Das eleições de 2018 para as eleições de 2022, o PDT saiu de 28 deputados eleitos para 17 – uma diminuição de 39%. No mesmo período, o PSB desidratou de 32 deputados eleitos para 14 – 56% a menos.
Quem tem acompanhado as articulações das siglas é o Solidariedade, que incorporou o Pros em fevereiro e tem se movimentado para aumentar de tamanho. Todavia, a possibilidade de o Solidariedade também integrar uma possível federação com o PDT e PSB é mais remota. Em Brasília, a legenda também é aliada ao presidente Lula.
Representação na Câmara
Os impactos da cláusula de barreira têm retirado muitas legendas do Congresso Nacional. Nas eleições gerais de 2018, 30 partidos foram eleitos para a Câmara dos Deputados. Em 2022, foram 19 representações partidárias – 36% a menos.
Siglas com DC e PMN deixaram de fazer representantes de um pleito para o outro. Já outras agremiações como DEM, PSL, PPL, PHS e PTC, por exemplo, deixaram de existir devido a incorporações ou fusões com outros partidos.
No Senado, 20 agremiações diferentes fizeram senadores em 2018 – 11 a mais do que em 2022. Naquele pleito, no entanto, 54 vagas estavam em disputa no Senado contra 27 em 2022.
partidos foram eleitos para a Câmara dos Deputados em 2018, 11 a mais do que em 2022
Todavia, ao analisar a permanência dos representantes nas legendas eleitas em 2018, é possível identificar um enxugamento de siglas na Casa devido a incorporações e extinções de agremiações. Atualmente, só 13 legendas que entraram em 2018 permanecem.
O presidente da Comissão de Direito Eleitoral da OAB-CE explica que na legislação há uma brecha para os parlamentares que se sentirem prejudicado com os acordos feitos pelos partidos que não atingiram a cláusula eleitoral poderem se desfiliar sem perder o mandato.

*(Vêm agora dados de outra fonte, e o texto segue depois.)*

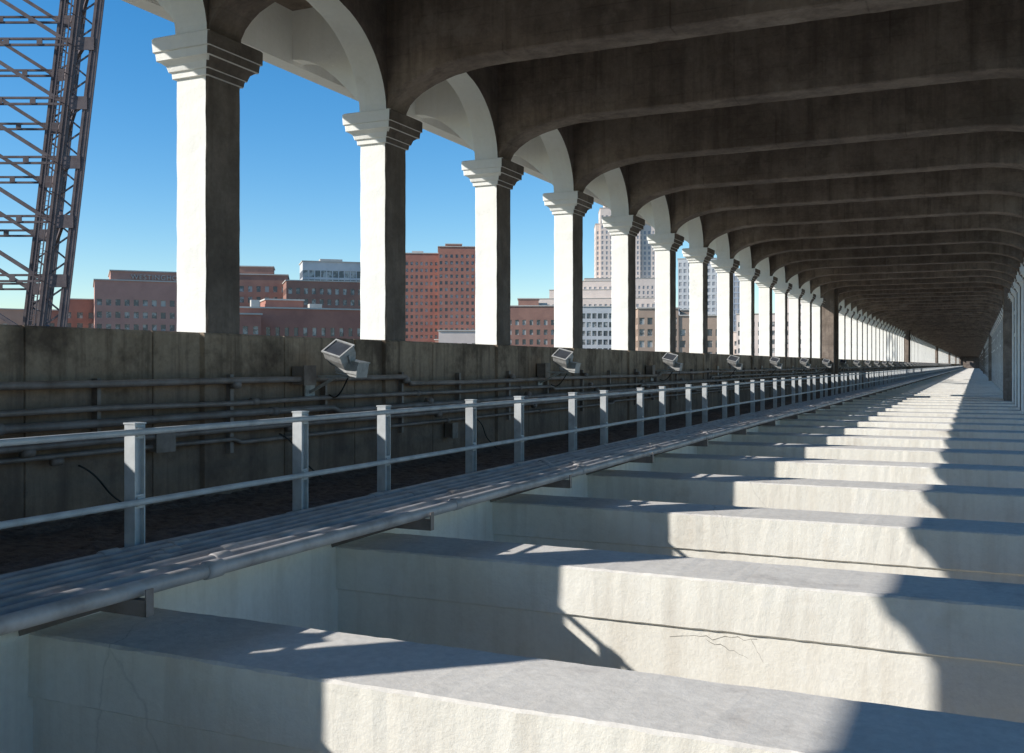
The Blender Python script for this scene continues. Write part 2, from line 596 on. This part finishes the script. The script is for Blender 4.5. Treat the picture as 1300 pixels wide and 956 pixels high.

“Esse deputado eleito pelo partido tem a possibilidade de migrar de partido, sair do partido que não obteve a cláusula. Ele tem a liberdade de poder sair sem problema de fidelidade partidária, isso fora da janela partidária. Há uma expressa determinação na Constituição para o deputado se desfiliar por justa causa nessa situação” finaliza.